:: INFORMATION PROVIDED ::

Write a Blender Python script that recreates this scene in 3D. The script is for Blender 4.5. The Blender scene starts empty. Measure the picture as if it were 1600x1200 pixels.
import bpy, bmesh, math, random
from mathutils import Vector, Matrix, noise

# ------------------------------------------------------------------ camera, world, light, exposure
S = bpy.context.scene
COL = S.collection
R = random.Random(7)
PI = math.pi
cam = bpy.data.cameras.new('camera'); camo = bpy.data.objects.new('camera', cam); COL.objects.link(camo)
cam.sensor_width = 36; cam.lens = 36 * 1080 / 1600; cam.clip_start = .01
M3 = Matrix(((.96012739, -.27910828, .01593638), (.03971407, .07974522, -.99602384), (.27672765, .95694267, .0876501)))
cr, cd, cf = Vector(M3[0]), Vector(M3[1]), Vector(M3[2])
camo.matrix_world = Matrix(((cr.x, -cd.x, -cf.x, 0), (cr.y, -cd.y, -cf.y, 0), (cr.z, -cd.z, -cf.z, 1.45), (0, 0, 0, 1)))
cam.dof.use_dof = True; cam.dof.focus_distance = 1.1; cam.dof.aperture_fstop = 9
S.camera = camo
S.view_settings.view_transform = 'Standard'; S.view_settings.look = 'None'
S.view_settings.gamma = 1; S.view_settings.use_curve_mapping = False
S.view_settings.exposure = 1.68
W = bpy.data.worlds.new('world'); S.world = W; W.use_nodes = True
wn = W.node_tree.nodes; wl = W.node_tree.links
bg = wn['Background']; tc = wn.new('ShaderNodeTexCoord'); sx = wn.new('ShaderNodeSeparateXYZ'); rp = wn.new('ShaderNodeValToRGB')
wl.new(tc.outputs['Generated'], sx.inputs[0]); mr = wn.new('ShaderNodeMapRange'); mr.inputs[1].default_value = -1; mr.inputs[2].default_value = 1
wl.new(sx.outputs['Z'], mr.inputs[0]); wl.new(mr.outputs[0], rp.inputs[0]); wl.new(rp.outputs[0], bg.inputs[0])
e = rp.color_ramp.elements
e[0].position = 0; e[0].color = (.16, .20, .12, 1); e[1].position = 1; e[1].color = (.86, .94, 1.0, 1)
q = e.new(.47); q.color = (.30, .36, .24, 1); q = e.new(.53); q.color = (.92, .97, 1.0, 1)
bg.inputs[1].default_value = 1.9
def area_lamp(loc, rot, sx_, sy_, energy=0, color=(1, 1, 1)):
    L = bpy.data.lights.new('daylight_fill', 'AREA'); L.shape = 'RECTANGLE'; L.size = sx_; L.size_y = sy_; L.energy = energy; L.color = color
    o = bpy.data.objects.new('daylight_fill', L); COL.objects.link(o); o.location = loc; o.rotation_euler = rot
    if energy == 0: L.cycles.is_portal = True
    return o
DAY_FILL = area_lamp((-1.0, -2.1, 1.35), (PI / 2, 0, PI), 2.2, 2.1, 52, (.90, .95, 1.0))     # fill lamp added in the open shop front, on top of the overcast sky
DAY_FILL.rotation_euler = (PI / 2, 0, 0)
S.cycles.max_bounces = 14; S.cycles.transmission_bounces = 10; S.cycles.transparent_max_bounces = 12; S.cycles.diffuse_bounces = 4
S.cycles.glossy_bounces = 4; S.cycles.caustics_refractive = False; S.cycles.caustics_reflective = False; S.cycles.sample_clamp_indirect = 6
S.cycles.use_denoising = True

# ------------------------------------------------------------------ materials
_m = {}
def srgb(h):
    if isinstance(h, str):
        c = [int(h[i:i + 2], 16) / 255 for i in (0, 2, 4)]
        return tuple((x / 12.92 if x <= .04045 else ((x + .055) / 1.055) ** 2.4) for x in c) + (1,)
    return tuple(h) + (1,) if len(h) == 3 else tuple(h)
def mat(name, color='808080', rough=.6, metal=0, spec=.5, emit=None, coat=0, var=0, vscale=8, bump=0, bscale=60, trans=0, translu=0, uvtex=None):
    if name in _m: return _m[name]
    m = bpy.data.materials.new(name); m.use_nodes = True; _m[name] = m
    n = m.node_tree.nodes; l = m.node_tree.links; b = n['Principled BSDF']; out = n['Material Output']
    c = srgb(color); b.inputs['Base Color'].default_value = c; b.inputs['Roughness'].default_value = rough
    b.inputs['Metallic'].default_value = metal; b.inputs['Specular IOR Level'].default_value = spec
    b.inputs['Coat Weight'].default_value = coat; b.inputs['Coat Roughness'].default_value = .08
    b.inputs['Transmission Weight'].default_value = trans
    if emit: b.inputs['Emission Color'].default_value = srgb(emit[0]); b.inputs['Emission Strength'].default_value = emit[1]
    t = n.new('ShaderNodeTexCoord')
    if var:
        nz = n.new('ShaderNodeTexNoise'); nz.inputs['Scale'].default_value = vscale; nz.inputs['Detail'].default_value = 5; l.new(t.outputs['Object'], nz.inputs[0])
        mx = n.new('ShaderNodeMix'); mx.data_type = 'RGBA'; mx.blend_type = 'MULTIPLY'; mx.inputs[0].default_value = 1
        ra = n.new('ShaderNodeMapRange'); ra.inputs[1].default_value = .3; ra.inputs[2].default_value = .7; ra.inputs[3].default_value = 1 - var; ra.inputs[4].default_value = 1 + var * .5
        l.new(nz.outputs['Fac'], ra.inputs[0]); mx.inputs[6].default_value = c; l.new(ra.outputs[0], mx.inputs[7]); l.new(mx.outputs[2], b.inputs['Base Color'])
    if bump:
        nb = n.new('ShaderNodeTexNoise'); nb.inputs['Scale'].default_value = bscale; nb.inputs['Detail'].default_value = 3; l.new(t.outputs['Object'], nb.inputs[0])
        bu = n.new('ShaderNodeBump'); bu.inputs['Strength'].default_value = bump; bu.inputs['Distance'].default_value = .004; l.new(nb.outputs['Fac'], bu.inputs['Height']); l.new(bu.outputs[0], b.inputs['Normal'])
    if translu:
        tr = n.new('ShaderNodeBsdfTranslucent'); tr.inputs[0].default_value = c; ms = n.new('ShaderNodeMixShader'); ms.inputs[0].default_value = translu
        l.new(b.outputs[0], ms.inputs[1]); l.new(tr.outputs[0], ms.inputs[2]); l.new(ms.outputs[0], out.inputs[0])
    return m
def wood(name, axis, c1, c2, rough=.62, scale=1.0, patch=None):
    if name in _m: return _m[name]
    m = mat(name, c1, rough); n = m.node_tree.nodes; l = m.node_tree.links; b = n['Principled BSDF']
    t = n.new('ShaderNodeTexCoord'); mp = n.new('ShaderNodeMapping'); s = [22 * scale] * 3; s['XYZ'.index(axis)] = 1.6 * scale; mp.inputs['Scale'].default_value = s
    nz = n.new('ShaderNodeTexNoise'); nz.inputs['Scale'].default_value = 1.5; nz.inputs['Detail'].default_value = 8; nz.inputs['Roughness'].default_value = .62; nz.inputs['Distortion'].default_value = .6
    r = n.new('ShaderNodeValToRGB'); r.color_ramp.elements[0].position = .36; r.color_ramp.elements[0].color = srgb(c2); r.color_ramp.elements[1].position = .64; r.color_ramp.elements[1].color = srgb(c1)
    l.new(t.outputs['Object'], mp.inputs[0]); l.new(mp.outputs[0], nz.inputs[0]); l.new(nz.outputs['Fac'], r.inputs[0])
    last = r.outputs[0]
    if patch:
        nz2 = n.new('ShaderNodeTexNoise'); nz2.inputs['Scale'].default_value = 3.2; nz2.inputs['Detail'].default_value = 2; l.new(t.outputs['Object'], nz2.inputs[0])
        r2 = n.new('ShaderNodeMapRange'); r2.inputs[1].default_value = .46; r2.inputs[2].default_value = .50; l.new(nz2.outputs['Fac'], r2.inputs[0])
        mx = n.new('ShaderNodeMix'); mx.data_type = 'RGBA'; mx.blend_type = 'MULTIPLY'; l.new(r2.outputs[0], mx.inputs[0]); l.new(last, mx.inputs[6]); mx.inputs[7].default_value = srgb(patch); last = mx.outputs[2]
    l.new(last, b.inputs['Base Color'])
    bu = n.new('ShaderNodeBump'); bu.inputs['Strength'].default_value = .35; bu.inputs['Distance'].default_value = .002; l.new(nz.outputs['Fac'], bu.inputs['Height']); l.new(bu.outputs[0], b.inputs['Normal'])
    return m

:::

### SET PROBLEM
From the first line of the data above to the line holding "from mathutils import Vector, Matrix, noise", reproduce each line exactly; emit no other lines.

### PROBLEM SOLUTION
Write a Blender Python script that recreates this scene in 3D. The script is for Blender 4.5. The Blender scene starts empty. Measure the picture as if it were 1600x1200 pixels.
import bpy, bmesh, math, random
from mathutils import Vector, Matrix, noise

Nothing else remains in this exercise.